_YOUR GOAL_
Using the listing below, set down each line from the line containing "Reconstruct this image" through the line containing "return mp.outputs['Vector']", both ends included, exactly and with nothing added.

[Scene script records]
"""

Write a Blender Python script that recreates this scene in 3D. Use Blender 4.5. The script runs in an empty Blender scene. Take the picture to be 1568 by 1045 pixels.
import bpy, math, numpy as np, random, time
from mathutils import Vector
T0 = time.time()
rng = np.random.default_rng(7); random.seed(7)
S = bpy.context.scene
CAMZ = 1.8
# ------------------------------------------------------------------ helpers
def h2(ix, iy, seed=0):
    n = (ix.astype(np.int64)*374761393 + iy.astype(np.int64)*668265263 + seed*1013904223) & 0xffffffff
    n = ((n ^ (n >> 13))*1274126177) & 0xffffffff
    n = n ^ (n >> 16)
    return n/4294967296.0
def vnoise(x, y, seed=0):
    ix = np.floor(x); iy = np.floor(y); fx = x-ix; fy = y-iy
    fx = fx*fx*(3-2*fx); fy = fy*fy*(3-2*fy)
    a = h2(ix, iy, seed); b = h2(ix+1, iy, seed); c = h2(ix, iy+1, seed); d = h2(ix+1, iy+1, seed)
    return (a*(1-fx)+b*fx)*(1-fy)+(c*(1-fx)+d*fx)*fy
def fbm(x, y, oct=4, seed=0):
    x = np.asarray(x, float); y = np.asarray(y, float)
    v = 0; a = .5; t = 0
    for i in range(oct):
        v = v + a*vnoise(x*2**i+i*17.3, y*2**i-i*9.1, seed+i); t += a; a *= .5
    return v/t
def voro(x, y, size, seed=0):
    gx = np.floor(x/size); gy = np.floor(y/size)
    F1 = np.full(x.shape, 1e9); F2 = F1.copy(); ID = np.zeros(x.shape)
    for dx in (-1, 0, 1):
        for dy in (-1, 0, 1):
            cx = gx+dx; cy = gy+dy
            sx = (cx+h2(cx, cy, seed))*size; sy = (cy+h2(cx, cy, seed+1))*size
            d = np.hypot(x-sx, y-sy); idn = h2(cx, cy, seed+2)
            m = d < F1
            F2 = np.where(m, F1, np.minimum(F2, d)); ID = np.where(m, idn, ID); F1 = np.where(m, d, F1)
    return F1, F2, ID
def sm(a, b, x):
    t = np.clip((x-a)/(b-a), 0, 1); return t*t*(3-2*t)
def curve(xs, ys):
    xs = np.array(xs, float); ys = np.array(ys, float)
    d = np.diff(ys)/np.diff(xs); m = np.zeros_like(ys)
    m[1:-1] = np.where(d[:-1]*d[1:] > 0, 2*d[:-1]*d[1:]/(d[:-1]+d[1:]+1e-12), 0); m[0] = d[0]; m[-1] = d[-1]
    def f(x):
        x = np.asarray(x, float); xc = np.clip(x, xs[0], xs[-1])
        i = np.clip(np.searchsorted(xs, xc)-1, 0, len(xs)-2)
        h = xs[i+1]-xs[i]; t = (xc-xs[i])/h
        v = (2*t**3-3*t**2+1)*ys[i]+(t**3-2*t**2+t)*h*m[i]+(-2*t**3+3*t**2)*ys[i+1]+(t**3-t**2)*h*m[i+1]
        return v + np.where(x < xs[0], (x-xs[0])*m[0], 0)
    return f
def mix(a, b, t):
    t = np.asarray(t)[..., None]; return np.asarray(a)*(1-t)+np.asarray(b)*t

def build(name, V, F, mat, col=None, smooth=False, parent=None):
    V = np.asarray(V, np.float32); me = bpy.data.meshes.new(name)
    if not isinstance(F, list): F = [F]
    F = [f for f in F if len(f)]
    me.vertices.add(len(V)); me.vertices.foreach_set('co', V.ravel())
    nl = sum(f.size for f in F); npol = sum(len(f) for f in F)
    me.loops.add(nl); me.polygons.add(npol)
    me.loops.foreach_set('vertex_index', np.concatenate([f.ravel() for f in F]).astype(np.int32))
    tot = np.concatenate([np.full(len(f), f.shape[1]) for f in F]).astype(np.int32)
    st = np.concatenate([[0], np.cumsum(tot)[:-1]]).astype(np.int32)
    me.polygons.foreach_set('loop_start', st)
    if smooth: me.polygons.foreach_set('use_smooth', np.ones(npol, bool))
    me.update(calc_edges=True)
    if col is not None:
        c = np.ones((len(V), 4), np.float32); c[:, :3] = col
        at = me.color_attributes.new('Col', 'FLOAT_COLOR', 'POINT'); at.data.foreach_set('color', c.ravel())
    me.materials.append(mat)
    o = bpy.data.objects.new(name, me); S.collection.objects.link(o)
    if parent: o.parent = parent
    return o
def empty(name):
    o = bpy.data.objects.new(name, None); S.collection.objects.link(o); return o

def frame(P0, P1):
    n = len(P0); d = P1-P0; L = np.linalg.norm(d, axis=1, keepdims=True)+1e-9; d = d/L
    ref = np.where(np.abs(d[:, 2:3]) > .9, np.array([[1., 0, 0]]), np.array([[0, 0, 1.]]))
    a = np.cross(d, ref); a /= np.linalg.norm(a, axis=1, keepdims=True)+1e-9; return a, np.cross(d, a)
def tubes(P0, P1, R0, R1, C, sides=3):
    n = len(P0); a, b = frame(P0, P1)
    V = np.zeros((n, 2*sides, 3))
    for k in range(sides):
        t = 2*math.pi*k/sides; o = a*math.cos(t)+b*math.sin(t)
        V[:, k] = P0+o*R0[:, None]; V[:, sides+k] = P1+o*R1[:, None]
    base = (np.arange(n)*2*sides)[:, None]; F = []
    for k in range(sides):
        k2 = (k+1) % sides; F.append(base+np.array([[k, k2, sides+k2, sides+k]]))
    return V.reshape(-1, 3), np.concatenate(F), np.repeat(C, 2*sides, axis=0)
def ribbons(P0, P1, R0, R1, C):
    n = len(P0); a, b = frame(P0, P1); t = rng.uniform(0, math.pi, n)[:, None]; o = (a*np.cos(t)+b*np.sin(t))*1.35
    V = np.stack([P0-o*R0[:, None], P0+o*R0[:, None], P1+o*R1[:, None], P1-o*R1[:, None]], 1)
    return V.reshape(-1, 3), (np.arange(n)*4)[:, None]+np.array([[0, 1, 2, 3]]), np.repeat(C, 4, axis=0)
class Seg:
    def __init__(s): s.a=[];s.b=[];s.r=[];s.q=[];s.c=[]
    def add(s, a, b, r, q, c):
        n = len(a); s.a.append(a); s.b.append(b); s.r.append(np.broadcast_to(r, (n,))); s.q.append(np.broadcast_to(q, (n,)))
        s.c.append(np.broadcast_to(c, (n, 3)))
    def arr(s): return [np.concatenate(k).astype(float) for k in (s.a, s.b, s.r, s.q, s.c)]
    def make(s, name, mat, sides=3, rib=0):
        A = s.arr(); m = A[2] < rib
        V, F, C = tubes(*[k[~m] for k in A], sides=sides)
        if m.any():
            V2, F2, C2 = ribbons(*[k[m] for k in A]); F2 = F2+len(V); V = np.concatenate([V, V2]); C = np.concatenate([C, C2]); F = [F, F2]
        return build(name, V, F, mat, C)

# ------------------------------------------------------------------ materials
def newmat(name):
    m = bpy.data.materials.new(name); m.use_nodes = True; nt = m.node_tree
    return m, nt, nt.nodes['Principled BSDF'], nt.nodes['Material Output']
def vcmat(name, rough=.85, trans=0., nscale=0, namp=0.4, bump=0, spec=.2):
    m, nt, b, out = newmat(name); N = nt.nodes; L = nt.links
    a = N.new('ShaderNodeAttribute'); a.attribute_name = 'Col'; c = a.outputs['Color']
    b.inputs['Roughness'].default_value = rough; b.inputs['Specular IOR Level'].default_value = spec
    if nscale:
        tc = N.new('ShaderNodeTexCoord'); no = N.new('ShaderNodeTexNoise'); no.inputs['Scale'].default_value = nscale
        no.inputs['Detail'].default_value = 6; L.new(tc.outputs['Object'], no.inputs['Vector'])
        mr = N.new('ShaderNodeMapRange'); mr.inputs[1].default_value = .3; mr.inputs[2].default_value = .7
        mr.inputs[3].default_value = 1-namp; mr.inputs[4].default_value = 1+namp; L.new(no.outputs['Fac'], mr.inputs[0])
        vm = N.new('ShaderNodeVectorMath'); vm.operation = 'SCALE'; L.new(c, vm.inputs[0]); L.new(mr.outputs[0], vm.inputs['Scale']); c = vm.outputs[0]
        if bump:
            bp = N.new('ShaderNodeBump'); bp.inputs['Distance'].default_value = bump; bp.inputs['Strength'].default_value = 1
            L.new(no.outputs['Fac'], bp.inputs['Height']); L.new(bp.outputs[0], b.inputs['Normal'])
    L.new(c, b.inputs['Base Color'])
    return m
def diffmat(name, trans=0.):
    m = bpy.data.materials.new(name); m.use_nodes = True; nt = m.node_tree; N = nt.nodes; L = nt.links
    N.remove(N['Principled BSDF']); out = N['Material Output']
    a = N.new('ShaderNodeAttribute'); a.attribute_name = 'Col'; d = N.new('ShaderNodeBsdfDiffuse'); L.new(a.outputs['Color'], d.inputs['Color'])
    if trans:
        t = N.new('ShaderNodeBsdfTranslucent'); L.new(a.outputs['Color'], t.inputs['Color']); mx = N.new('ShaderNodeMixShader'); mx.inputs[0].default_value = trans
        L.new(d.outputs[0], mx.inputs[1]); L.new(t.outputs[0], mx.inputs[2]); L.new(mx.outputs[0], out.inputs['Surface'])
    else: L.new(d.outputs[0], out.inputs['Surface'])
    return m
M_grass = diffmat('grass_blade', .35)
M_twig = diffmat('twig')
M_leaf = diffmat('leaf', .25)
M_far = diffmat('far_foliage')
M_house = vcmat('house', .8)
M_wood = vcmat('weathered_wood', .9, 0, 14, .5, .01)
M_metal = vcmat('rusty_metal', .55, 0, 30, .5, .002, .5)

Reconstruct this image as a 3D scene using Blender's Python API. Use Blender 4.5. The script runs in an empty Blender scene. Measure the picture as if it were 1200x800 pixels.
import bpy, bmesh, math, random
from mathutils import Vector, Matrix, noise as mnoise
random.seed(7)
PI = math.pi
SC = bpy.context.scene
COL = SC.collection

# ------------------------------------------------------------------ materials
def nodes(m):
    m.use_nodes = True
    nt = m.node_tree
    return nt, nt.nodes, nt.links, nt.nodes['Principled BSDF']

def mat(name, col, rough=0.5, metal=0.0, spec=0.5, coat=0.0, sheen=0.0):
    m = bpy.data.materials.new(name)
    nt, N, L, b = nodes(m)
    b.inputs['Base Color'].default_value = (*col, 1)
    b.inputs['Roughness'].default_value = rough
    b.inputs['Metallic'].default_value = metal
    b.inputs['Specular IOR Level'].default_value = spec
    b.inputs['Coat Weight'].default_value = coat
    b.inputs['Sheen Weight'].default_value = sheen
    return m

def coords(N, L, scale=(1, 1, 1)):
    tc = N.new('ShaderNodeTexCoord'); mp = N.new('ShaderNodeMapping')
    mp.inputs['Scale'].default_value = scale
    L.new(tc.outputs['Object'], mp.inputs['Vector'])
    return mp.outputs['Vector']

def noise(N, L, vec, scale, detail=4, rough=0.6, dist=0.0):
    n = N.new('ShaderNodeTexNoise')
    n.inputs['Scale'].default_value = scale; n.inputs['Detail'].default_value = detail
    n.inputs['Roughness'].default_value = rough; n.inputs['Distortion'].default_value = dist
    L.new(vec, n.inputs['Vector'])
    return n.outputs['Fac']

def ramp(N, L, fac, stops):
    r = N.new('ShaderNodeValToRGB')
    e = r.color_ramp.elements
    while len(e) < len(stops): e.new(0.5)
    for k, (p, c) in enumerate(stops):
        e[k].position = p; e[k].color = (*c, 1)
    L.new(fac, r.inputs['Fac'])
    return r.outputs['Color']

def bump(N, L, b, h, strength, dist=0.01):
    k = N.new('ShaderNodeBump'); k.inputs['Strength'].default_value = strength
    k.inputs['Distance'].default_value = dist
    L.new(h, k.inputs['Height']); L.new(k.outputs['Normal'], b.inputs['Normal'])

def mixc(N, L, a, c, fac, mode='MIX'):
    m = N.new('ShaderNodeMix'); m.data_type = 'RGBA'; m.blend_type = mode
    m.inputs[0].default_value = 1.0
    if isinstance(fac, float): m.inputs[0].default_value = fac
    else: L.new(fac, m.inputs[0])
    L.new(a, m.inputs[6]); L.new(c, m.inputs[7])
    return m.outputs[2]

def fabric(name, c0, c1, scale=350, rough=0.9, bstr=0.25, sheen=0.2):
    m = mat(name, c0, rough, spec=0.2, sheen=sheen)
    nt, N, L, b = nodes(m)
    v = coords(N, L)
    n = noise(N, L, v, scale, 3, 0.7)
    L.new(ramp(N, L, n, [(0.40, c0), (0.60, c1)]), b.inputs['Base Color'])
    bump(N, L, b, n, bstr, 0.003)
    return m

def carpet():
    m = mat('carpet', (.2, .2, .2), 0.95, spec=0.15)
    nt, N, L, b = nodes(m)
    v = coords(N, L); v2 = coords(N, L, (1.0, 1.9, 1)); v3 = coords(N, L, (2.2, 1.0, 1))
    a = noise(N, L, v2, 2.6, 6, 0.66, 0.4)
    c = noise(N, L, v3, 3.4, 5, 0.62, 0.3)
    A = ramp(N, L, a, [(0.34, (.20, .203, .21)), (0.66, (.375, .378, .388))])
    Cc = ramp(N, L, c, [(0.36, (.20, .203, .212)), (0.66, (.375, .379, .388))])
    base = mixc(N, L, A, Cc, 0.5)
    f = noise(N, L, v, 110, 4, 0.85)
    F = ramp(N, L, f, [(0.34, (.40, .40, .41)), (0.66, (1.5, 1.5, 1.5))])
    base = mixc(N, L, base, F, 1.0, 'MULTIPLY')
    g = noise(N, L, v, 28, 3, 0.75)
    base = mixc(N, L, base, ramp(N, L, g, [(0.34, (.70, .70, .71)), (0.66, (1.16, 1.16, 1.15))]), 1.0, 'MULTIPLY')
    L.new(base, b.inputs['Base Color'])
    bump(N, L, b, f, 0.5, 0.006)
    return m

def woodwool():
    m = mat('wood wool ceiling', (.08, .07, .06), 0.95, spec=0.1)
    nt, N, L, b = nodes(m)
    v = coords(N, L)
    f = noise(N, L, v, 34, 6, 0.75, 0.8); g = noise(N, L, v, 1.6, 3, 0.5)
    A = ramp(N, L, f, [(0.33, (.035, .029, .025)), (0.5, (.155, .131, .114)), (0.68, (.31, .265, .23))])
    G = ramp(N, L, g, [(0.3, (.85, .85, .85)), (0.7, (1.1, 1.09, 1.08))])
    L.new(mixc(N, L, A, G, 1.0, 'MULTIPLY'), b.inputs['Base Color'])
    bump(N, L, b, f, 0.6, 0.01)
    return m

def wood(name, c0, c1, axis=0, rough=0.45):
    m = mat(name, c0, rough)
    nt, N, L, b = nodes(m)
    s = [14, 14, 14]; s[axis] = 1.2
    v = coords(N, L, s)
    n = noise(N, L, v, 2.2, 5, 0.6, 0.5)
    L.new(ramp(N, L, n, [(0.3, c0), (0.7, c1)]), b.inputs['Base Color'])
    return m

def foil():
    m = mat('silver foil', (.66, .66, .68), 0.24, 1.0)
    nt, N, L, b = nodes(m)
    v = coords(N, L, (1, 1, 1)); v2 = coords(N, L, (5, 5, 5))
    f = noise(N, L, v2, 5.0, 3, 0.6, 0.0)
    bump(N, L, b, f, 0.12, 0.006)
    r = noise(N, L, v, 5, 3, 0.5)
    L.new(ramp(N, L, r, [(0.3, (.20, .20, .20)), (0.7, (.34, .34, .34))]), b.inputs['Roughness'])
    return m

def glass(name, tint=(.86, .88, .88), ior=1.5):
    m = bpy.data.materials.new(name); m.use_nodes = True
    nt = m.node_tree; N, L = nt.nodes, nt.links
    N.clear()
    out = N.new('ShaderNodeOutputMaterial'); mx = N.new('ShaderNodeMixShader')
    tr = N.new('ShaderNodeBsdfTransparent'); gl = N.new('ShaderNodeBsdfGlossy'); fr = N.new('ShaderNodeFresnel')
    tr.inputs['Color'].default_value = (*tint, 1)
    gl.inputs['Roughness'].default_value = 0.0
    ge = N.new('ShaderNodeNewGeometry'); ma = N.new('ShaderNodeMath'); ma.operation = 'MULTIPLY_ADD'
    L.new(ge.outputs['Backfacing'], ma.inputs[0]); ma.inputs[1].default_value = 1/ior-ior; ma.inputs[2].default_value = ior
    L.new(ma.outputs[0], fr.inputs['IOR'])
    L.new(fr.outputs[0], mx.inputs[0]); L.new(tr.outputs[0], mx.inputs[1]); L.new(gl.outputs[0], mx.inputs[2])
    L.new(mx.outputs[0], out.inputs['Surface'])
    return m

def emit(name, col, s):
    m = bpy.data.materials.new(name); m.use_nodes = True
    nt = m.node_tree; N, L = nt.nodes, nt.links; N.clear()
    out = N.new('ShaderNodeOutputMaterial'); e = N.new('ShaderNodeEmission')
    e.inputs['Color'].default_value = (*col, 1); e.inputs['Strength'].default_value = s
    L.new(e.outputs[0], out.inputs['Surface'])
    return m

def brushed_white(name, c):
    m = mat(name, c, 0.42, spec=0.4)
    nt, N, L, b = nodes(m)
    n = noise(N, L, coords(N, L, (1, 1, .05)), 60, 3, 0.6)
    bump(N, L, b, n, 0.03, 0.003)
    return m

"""

_EXERCISE RESULT_
Reconstruct this image as a 3D scene using Blender's Python API. Use Blender 4.5. The script runs in an empty Blender scene. Measure the picture as if it were 1200x800 pixels.
import bpy, bmesh, math, random
from mathutils import Vector, Matrix, noise as mnoise
random.seed(7)
PI = math.pi
SC = bpy.context.scene
COL = SC.collection

# ------------------------------------------------------------------ materials
def nodes(m):
    m.use_nodes = True
    nt = m.node_tree
    return nt, nt.nodes, nt.links, nt.nodes['Principled BSDF']

def mat(name, col, rough=0.5, metal=0.0, spec=0.5, coat=0.0, sheen=0.0):
    m = bpy.data.materials.new(name)
    nt, N, L, b = nodes(m)
    b.inputs['Base Color'].default_value = (*col, 1)
    b.inputs['Roughness'].default_value = rough
    b.inputs['Metallic'].default_value = metal
    b.inputs['Specular IOR Level'].default_value = spec
    b.inputs['Coat Weight'].default_value = coat
    b.inputs['Sheen Weight'].default_value = sheen
    return m

def coords(N, L, scale=(1, 1, 1)):
    tc = N.new('ShaderNodeTexCoord'); mp = N.new('ShaderNodeMapping')
    mp.inputs['Scale'].default_value = scale
    L.new(tc.outputs['Object'], mp.inputs['Vector'])
    return mp.outputs['Vector']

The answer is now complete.